The Court explained that eviction under the first clause of Section 14‑A functioned as a penalty for a tenant who failed to pay rent regularly without having sufficient cause, and who also failed to pay the rent within the time fixed for payment. It observed that the two clauses of Section 14‑A were placed on different footing, and that the legislative scheme of the Act assigned different tribunals to decide each of those issues. The appellant sought to have all the pending proceedings consolidated before a single court, yet at the same time he requested that the specific suit for recovery of rent arrears be stayed. The Court inferred that his purpose was plainly to avoid liability under Section 0 on the ground that he could not pay the rent until one and one‑third of its amount, as determined pursuant to the Rules. The Court noted that the appellant had claimed he was prepared to pay the additional amount but that the landlord had not received it.

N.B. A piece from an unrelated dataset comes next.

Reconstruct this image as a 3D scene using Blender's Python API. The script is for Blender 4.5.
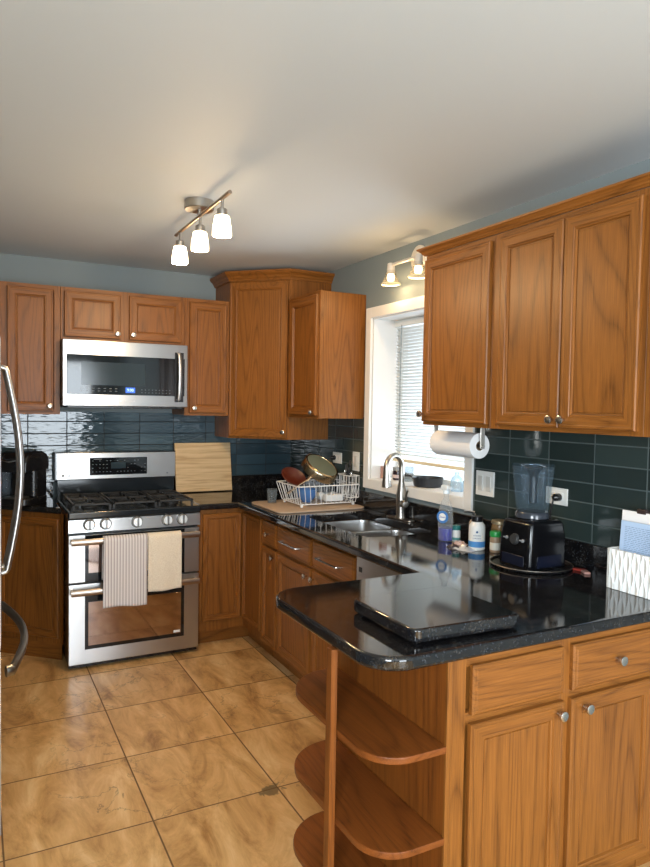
import bpy, bmesh, math, random
from mathutils import Vector, Matrix
random.seed(7)
SC = bpy.context.scene
COL = SC.collection
for o in list(bpy.data.objects): bpy.data.objects.remove(o)
R = math.radians

# ------------------------------------------------------------ camera
def make_camera():
    cam = bpy.data.cameras.new('camera'); co = bpy.data.objects.new('camera', cam); COL.objects.link(co)
    yaw, pit, rol, f = R(27.7007), R(-2.3716), R(0.9836), 674.83
    F = Vector((math.sin(yaw)*math.cos(pit), math.cos(yaw)*math.cos(pit), math.sin(pit)))
    r = Vector((math.cos(yaw), -math.sin(yaw), 0)); u = r.cross(F)
    r2 = r*math.cos(rol)+u*math.sin(rol); u2 = -r*math.sin(rol)+u*math.cos(rol)
    m = Matrix((r2, u2, -F)).transposed().to_4x4(); m.translation = Vector((-2.1688, -4.6856, 1.5396))
    co.matrix_world = m
    cam.sensor_fit = 'VERTICAL'; cam.sensor_height = 36.0; cam.lens = f*36.0/867.0
    cam.clip_start = .05
    SC.camera = co
make_camera()
# ------------------------------------------------------------ world, lights, exposure
SC.view_settings.view_transform = 'Standard'; SC.view_settings.look = 'None'
SC.view_settings.gamma = 1.0; SC.view_settings.use_curve_mapping = False
SC.view_settings.exposure = 0.20
W = bpy.data.worlds.new('sky'); SC.world = W; W.use_nodes = True
W.node_tree.nodes['Background'].inputs[0].default_value = (.74, .87, 1.0, 1)
W.node_tree.nodes['Background'].inputs[1].default_value = 1.9

def area(name, loc, rot, sx, sy, power, col, spread=180):
    l = bpy.data.lights.new(name, 'AREA'); l.shape = 'RECTANGLE'; l.size = sx; l.size_y = sy
    l.energy = power; l.color = col; l.spread = R(spread)
    o = bpy.data.objects.new(name, l); COL.objects.link(o); o.location = loc; o.rotation_euler = rot
    return o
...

It was evident that the appellant had avoided payment over the years by invoking various pretexts, and the tribunals were correct in holding that he had failed to demonstrate any sufficient cause for his non‑payment. Indeed, a concurrent finding by the High Court and the three subordinate tribunals that the appellant had no sufficient cause would have been adequate to dispose of the matter. The Court allowed the argument to be considered only because counsel for the appellant contended that the conditions for eviction under the two clauses of Section 14‑A were inconsistent. Upon examination, it was apparent that the reasons for eviction under the two clauses were entirely different. The appellant could not be evicted pursuant to the second clause of Section 14‑A, but the Court found that his situation fell squarely within the first clause.

The irregularity in his rent payments was patent, and he had offered no sufficient cause for such irregularity. Accordingly, the appeal failed and was dismissed with costs awarded against the appellant. The appeal was dismissed.